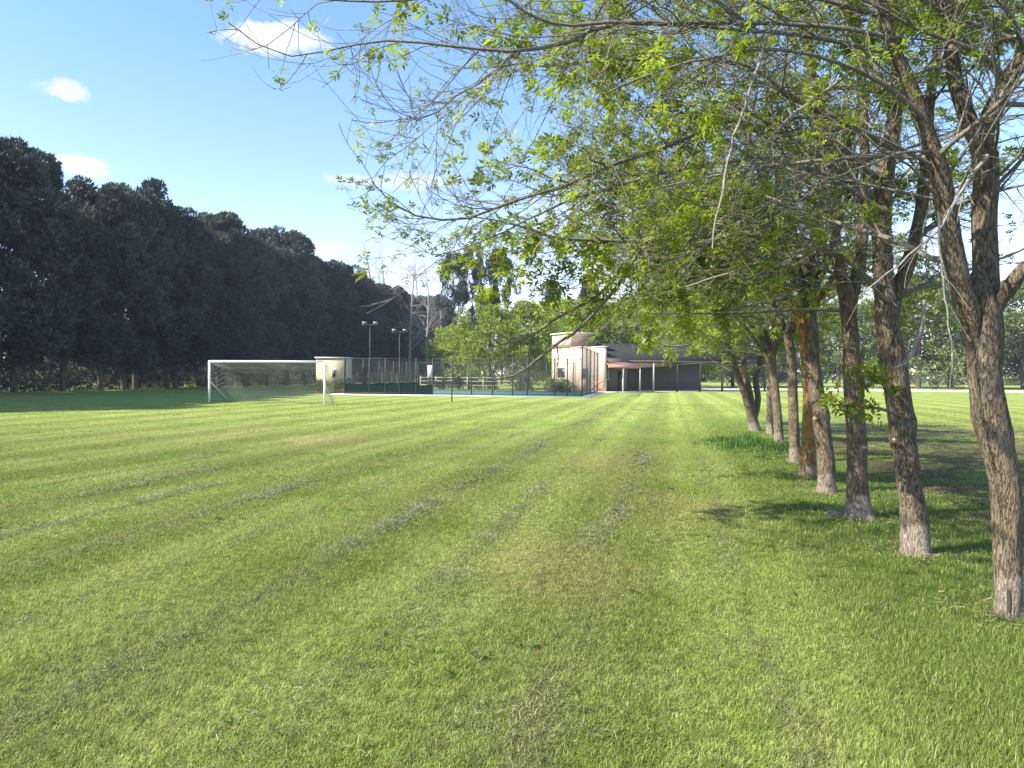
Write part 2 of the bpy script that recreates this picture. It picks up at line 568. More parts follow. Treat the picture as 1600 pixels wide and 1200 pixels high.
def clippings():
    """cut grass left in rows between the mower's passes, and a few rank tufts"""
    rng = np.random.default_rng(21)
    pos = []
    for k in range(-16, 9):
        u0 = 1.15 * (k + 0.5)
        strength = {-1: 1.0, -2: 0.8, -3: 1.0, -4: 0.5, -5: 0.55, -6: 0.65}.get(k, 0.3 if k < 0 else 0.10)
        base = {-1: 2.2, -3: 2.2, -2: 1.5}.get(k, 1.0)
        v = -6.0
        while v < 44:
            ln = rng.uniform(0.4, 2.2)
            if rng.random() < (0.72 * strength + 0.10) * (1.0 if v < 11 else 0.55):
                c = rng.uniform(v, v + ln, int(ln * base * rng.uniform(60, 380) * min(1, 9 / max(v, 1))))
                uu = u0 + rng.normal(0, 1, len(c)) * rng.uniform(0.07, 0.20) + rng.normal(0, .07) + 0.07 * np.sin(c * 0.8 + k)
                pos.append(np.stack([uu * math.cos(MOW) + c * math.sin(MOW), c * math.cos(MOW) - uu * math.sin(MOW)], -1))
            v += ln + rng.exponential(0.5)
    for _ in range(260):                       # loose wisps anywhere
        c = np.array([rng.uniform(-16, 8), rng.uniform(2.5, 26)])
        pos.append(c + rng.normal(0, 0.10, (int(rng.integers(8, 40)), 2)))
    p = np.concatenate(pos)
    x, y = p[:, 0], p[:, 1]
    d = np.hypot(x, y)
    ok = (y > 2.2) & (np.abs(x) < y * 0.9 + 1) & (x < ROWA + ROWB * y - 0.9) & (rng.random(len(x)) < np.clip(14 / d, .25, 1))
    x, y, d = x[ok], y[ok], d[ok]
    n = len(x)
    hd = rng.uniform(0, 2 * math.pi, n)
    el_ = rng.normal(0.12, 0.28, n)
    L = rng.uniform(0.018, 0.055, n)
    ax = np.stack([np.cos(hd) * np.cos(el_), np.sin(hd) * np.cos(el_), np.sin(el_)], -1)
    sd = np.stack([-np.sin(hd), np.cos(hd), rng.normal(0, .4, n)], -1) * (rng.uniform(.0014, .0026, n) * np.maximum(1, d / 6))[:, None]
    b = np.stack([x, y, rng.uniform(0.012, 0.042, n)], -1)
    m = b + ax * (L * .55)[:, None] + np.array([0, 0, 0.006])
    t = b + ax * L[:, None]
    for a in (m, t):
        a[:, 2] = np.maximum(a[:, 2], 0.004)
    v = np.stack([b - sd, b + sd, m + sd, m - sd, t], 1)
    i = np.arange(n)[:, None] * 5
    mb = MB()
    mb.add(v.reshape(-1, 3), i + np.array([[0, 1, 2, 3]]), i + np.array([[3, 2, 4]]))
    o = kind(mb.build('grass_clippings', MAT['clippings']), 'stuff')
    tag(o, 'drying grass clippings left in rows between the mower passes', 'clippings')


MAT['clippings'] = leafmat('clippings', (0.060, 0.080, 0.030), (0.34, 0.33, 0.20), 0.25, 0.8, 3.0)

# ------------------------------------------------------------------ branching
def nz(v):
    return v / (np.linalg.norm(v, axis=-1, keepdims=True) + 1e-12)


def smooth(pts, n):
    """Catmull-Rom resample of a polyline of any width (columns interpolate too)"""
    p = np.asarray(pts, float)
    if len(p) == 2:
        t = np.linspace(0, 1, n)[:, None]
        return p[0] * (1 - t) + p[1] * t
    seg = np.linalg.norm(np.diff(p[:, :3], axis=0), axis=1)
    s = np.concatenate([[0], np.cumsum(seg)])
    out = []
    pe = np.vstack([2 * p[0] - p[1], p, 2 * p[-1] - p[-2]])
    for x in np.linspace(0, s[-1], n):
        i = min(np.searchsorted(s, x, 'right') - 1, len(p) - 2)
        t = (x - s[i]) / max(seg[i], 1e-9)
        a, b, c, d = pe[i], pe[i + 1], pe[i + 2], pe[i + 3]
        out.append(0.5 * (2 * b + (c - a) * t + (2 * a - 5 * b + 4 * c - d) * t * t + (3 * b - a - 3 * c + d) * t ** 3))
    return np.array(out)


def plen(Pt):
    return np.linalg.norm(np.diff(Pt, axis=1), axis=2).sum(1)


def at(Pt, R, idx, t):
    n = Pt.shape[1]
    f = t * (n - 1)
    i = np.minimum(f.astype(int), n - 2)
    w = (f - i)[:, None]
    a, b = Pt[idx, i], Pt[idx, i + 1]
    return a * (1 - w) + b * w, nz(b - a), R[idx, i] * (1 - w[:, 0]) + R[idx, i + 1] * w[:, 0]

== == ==

Without the images, write out each line of the data verbatim.

● **Problem solution**:
Write part 2 of the bpy script that recreates this picture. It picks up at line 568. More parts follow. Treat the picture as 1600 pixels wide and 1200 pixels high.
def clippings():
    """cut grass left in rows between the mower's passes, and a few rank tufts"""
    rng = np.random.default_rng(21)
    pos = []
    for k in range(-16, 9):
        u0 = 1.15 * (k + 0.5)
        strength = {-1: 1.0, -2: 0.8, -3: 1.0, -4: 0.5, -5: 0.55, -6: 0.65}.get(k, 0.3 if k < 0 else 0.10)
        base = {-1: 2.2, -3: 2.2, -2: 1.5}.get(k, 1.0)
        v = -6.0
        while v < 44:
            ln = rng.uniform(0.4, 2.2)
            if rng.random() < (0.72 * strength + 0.10) * (1.0 if v < 11 else 0.55):
                c = rng.uniform(v, v + ln, int(ln * base * rng.uniform(60, 380) * min(1, 9 / max(v, 1))))
                uu = u0 + rng.normal(0, 1, len(c)) * rng.uniform(0.07, 0.20) + rng.normal(0, .07) + 0.07 * np.sin(c * 0.8 + k)
                pos.append(np.stack([uu * math.cos(MOW) + c * math.sin(MOW), c * math.cos(MOW) - uu * math.sin(MOW)], -1))
            v += ln + rng.exponential(0.5)
    for _ in range(260):                       # loose wisps anywhere
        c = np.array([rng.uniform(-16, 8), rng.uniform(2.5, 26)])
        pos.append(c + rng.normal(0, 0.10, (int(rng.integers(8, 40)), 2)))
    p = np.concatenate(pos)
    x, y = p[:, 0], p[:, 1]
    d = np.hypot(x, y)
    ok = (y > 2.2) & (np.abs(x) < y * 0.9 + 1) & (x < ROWA + ROWB * y - 0.9) & (rng.random(len(x)) < np.clip(14 / d, .25, 1))
    x, y, d = x[ok], y[ok], d[ok]
    n = len(x)
    hd = rng.uniform(0, 2 * math.pi, n)
    el_ = rng.normal(0.12, 0.28, n)
    L = rng.uniform(0.018, 0.055, n)
    ax = np.stack([np.cos(hd) * np.cos(el_), np.sin(hd) * np.cos(el_), np.sin(el_)], -1)
    sd = np.stack([-np.sin(hd), np.cos(hd), rng.normal(0, .4, n)], -1) * (rng.uniform(.0014, .0026, n) * np.maximum(1, d / 6))[:, None]
    b = np.stack([x, y, rng.uniform(0.012, 0.042, n)], -1)
    m = b + ax * (L * .55)[:, None] + np.array([0, 0, 0.006])
    t = b + ax * L[:, None]
    for a in (m, t):
        a[:, 2] = np.maximum(a[:, 2], 0.004)
    v = np.stack([b - sd, b + sd, m + sd, m - sd, t], 1)
    i = np.arange(n)[:, None] * 5
    mb = MB()
    mb.add(v.reshape(-1, 3), i + np.array([[0, 1, 2, 3]]), i + np.array([[3, 2, 4]]))
    o = kind(mb.build('grass_clippings', MAT['clippings']), 'stuff')
    tag(o, 'drying grass clippings left in rows between the mower passes', 'clippings')


MAT['clippings'] = leafmat('clippings', (0.060, 0.080, 0.030), (0.34, 0.33, 0.20), 0.25, 0.8, 3.0)

# ------------------------------------------------------------------ branching
def nz(v):
    return v / (np.linalg.norm(v, axis=-1, keepdims=True) + 1e-12)


def smooth(pts, n):
    """Catmull-Rom resample of a polyline of any width (columns interpolate too)"""
    p = np.asarray(pts, float)
    if len(p) == 2:
        t = np.linspace(0, 1, n)[:, None]
        return p[0] * (1 - t) + p[1] * t
    seg = np.linalg.norm(np.diff(p[:, :3], axis=0), axis=1)
    s = np.concatenate([[0], np.cumsum(seg)])
    out = []
    pe = np.vstack([2 * p[0] - p[1], p, 2 * p[-1] - p[-2]])
    for x in np.linspace(0, s[-1], n):
        i = min(np.searchsorted(s, x, 'right') - 1, len(p) - 2)
        t = (x - s[i]) / max(seg[i], 1e-9)
        a, b, c, d = pe[i], pe[i + 1], pe[i + 2], pe[i + 3]
        out.append(0.5 * (2 * b + (c - a) * t + (2 * a - 5 * b + 4 * c - d) * t * t + (3 * b - a - 3 * c + d) * t ** 3))
    return np.array(out)


def plen(Pt):
    return np.linalg.norm(np.diff(Pt, axis=1), axis=2).sum(1)


def at(Pt, R, idx, t):
    n = Pt.shape[1]
    f = t * (n - 1)
    i = np.minimum(f.astype(int), n - 2)
    w = (f - i)[:, None]
    a, b = Pt[idx, i], Pt[idx, i + 1]
    return a * (1 - w) + b * w, nz(b - a), R[idx, i] * (1 - w[:, 0]) + R[idx, i + 1] * w[:, 0]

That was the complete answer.